What you're describing is global, persistent game state to me.
You don't generally want to create a class that only stores data and does nothing else, but I am sure you could move some functionality within such a class in a coherent way.
Of course singletons are bad and can be abused, but they're also very effective, simple, and convenient when used within reason.
Unfortunately, this doesn't help with the need to know what checks will be in future (not yet been loaded) scenes when running the randomization logic. Once I have the randomization information, I do plan to store that in a singleton.
As I asked earlier. Why do you need to do it before it's loaded. What it sounds like you are trying to do is a post load action.
i.e. load the scene, do something with that data then start your game
I need to randomise the location of items between different scenes - i.e. sometimes the double jump should be in the chest in forest_1, and sometimes it should be in the chest in volcano_peak. This means I need a list of all the possible locations when I'm rolling to randomize the items' placement.

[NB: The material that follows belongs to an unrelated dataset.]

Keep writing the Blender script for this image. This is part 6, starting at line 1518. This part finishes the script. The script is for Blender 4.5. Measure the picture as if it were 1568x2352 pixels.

I could achieve this by loading a file with a list of all the chest locations, but I was hoping there was a way to do it from the live data.
I can't do it on load as I need information about which chests are reachable with which items from the players spawn, which is encoded into the nodes in each scene.
A few things:
You dont need a singleton to manage game state
Making classes just to store data in memory is an absolutely fine reason to create classes
Singletons aren't inherently bad but abuse of global/ static state is normally their primary function here it seem. i.e. its an anti pattern because its to substitute for a lack of understanding of the better ways to do it with a complete ignorance of all the problems inherent with it.
So basically everything I already said.
I already mentioned the pros and cons. No one said a singleton was required. Everything else is completely debatable.